Given an arbitrary ransom note string and another string containing letters from all the magazines, write a function that will return true if the ransom note can be constructed from the magazines ; otherwise, it will return false.
Each letter in the magazine string can only be used once in your ransom note.
Note:
You may assume that both strings contain only lowercase letters.
canConstruct(“a”, “b”) -> false
canConstruct(“aa”, “ab”) -> false
canConstruct(“aa”, “aab”) -> true
方法一：先排序后再进行匹配；

class Solution {
public:
    bool canConstruct(string ransomNote, string magazine) {
        sort(ransomNote.begin(), ransomNote.end());
        sort(magazine.begin(), magazine.end());
        int i = 0;
        int j = 0;
        while(i < ransomNote.length() && j < magazine.length()){
            if(ransomNote[i] == magazine[j]){
                cout << ransomNote[i] << endl;;
                i++;
            }
            j++;
        }
        if(i == ransomNote.length())
            return 1;
        else
            return 0;
    }
};

方法二：
使用标记数组A，因为可能出现的字符只有26个（是有限的）。
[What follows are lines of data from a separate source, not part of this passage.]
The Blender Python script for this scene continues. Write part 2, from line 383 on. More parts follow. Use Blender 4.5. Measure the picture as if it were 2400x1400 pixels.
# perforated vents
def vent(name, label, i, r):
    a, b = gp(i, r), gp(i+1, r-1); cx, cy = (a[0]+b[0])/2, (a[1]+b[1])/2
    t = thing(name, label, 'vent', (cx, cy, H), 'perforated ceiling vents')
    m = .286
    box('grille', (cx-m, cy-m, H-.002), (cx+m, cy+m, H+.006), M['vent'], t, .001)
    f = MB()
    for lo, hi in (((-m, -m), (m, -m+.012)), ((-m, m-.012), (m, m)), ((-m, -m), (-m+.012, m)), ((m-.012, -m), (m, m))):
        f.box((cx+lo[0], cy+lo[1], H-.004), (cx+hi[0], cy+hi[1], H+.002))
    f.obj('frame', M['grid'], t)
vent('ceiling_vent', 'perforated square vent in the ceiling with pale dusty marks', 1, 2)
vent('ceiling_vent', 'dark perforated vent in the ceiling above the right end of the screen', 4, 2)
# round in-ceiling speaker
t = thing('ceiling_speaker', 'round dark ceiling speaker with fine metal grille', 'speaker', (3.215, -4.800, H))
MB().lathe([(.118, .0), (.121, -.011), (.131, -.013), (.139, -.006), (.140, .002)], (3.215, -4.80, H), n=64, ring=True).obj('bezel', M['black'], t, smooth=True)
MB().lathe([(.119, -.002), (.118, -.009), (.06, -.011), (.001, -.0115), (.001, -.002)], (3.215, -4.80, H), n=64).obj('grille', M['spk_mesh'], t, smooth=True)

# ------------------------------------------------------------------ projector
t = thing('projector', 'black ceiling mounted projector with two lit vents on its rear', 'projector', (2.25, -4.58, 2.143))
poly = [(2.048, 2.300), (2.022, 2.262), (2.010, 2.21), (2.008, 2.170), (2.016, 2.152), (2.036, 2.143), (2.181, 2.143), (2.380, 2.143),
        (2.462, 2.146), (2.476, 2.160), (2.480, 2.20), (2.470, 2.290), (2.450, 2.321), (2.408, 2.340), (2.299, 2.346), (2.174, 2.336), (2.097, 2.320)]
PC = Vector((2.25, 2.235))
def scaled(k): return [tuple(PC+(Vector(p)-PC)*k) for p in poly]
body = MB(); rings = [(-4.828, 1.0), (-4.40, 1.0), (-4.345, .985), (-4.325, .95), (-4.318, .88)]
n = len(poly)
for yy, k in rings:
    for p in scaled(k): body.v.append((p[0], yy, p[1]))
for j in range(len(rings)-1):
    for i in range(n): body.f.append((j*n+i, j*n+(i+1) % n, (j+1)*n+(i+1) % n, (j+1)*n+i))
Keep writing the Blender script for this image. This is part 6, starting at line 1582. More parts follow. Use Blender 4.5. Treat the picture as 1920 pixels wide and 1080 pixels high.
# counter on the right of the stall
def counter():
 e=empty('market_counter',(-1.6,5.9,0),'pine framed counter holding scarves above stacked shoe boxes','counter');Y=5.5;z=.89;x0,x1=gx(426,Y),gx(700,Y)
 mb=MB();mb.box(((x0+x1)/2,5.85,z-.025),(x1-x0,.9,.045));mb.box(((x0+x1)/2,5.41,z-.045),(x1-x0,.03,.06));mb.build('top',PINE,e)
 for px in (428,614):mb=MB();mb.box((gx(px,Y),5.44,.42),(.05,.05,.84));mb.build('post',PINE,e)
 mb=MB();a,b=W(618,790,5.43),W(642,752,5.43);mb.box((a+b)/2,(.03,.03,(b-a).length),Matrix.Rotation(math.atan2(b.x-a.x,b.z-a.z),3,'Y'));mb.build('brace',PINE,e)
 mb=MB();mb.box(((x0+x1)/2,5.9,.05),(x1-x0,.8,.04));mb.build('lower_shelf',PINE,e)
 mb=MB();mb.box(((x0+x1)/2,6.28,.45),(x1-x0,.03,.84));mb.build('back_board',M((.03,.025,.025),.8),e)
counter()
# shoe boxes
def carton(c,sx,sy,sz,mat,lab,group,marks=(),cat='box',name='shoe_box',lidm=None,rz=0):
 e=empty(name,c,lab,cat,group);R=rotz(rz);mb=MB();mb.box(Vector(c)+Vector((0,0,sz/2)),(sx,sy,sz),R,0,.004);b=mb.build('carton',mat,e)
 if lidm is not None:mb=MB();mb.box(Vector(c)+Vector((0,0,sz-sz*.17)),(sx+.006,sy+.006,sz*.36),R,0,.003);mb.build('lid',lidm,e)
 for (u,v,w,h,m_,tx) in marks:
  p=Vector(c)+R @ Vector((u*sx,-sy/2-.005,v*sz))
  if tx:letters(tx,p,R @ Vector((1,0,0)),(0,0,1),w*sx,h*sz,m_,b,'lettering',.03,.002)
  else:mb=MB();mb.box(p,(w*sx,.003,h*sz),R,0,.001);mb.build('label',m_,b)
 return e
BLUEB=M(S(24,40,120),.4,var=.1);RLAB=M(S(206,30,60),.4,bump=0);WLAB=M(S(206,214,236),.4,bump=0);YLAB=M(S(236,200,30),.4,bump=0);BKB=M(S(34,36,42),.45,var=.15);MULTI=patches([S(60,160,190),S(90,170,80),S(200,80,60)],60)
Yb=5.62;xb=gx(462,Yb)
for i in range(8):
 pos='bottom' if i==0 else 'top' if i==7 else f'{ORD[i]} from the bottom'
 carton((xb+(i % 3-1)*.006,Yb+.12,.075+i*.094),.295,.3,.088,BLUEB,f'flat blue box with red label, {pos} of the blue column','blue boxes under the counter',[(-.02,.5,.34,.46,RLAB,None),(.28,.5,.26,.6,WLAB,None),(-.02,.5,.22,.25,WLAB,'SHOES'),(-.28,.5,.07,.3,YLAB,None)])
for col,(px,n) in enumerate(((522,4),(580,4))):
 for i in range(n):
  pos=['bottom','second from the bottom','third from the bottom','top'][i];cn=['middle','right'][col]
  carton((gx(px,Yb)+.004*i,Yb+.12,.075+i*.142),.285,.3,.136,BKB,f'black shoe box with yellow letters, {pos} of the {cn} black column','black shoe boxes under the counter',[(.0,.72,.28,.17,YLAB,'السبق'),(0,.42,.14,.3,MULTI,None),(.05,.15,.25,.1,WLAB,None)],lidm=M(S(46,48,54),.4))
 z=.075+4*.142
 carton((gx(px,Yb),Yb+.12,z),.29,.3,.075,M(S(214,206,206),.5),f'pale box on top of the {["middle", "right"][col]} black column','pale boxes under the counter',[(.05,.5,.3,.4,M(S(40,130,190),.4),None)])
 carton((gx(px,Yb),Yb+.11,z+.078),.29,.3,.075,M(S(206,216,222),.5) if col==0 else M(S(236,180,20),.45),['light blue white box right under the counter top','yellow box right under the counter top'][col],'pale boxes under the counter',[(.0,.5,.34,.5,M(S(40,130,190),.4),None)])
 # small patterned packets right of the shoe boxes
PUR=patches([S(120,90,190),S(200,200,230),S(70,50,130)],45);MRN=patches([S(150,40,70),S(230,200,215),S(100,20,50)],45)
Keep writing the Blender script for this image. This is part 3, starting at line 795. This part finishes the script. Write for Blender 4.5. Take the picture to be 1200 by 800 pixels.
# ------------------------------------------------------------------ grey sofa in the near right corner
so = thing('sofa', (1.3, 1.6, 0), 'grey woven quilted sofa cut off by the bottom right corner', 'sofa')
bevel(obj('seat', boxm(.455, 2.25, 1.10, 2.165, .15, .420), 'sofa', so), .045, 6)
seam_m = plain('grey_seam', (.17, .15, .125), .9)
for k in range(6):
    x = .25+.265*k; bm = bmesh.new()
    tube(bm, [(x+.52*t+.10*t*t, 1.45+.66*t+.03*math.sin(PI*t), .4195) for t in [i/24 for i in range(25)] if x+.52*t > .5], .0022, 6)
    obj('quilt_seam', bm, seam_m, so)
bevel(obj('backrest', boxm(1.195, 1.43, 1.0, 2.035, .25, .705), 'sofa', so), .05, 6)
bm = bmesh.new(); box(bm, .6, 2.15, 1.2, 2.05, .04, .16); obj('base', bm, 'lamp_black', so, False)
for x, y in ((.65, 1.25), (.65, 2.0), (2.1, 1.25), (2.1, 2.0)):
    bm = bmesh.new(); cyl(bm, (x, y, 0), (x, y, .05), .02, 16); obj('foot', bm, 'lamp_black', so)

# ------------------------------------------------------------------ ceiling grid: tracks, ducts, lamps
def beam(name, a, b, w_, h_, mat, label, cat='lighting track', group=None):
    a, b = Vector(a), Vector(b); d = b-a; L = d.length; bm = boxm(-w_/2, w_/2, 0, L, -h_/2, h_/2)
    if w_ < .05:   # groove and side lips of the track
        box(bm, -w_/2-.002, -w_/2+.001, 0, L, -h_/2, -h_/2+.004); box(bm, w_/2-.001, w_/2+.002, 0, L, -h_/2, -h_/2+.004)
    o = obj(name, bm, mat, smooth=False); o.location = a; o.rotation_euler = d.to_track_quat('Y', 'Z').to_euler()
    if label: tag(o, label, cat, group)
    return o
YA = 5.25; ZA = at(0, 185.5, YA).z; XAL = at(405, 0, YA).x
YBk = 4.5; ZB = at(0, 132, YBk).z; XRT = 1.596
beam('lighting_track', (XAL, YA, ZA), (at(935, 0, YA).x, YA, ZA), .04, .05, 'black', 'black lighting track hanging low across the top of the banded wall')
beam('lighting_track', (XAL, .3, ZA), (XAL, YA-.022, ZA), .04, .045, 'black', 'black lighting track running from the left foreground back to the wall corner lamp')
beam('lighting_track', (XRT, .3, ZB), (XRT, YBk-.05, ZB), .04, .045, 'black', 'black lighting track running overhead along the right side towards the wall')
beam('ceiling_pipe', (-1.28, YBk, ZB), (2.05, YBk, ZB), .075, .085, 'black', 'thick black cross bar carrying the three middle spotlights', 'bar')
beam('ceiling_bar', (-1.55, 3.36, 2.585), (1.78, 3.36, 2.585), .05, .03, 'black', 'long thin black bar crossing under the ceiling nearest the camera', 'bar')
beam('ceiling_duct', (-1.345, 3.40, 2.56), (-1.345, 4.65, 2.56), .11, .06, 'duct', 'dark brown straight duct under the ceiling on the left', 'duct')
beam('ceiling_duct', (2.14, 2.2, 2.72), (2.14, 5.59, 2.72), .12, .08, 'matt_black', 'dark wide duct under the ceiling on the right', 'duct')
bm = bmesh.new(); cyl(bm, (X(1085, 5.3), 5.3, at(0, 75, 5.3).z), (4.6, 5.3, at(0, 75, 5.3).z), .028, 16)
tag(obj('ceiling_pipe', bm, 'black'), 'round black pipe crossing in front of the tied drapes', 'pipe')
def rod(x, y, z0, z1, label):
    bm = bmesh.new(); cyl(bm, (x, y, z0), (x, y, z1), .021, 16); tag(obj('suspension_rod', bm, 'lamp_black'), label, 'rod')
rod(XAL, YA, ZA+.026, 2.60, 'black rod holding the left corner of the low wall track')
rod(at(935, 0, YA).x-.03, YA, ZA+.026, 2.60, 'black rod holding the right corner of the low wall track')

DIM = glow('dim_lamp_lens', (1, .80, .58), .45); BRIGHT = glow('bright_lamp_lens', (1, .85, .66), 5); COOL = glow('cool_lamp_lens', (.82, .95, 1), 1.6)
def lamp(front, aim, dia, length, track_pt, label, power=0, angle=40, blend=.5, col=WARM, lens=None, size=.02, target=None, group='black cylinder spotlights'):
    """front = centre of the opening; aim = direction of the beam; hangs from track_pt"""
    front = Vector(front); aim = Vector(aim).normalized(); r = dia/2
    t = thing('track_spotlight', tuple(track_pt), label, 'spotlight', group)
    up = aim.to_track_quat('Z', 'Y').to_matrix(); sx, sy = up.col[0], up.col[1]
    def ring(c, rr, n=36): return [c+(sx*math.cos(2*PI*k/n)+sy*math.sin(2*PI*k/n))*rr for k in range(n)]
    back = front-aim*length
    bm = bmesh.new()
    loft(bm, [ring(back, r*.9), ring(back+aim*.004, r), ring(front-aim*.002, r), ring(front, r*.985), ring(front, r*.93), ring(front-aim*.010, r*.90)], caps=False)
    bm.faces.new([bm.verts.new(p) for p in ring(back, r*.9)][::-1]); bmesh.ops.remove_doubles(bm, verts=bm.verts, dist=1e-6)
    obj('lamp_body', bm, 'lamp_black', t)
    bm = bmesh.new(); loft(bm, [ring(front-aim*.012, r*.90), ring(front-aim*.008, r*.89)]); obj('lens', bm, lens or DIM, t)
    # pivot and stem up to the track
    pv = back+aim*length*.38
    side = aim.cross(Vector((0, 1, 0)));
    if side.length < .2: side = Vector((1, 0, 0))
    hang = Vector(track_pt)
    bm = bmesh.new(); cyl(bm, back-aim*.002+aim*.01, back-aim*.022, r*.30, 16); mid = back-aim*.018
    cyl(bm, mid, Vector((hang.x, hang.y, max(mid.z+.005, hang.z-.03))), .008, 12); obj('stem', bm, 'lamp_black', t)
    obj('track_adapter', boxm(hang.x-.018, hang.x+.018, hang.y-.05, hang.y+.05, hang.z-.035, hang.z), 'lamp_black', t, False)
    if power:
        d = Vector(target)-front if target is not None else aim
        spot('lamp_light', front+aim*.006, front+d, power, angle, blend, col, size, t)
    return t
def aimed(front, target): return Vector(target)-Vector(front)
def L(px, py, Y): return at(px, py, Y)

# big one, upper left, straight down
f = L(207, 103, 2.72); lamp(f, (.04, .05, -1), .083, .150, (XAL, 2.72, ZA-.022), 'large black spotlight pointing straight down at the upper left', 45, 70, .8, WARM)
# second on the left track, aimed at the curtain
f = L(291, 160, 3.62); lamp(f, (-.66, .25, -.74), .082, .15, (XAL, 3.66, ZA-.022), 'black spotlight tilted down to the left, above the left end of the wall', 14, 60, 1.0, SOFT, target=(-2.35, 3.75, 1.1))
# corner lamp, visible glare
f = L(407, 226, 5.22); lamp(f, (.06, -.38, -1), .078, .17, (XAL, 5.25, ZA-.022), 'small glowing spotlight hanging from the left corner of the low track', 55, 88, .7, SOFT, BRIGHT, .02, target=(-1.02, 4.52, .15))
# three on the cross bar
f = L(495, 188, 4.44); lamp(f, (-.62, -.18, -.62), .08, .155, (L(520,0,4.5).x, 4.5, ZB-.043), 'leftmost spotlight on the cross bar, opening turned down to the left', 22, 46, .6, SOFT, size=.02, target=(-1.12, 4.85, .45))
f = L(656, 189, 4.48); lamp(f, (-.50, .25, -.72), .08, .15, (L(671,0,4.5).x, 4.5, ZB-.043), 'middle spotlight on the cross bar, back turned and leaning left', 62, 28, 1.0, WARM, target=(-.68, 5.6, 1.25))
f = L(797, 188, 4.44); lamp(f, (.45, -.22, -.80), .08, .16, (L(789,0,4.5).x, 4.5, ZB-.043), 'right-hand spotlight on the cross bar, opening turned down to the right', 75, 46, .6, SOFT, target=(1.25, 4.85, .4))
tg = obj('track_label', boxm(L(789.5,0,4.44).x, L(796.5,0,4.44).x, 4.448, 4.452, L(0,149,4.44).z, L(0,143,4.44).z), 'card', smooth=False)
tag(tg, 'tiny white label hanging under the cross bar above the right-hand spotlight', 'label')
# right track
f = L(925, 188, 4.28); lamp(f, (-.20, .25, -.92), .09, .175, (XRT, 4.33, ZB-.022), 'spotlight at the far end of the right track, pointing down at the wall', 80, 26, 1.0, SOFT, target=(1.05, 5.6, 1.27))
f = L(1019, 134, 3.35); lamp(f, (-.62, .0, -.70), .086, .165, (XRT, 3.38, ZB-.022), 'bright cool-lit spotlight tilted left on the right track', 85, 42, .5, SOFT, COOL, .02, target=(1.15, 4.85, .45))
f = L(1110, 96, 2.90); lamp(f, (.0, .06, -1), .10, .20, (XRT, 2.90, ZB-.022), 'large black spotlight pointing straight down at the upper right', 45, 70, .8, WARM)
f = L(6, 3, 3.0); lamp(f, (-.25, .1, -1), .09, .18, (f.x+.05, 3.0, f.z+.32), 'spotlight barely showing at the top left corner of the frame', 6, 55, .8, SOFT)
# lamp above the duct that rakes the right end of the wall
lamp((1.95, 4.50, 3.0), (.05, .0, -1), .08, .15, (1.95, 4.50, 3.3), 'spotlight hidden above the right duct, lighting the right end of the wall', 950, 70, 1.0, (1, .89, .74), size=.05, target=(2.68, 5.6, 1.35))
A中的元素表示magazine中相应字符出现的次数.

class Solution {
public:
    bool canConstruct(string ransomNote, string magazine) {
        int A[26] = {0};
        int rlen = ransomNote.length();
        int mlen = magazine.length();
        for(int i = 0; i < mlen; i++)
            ++A[magazine[i] - 'a'];
        for(int j = 0; j < rlen; j++){
            if(--A[ransomNote[j] - 'a'] < 0)
                return 0;
        }
        return 1;
    }
};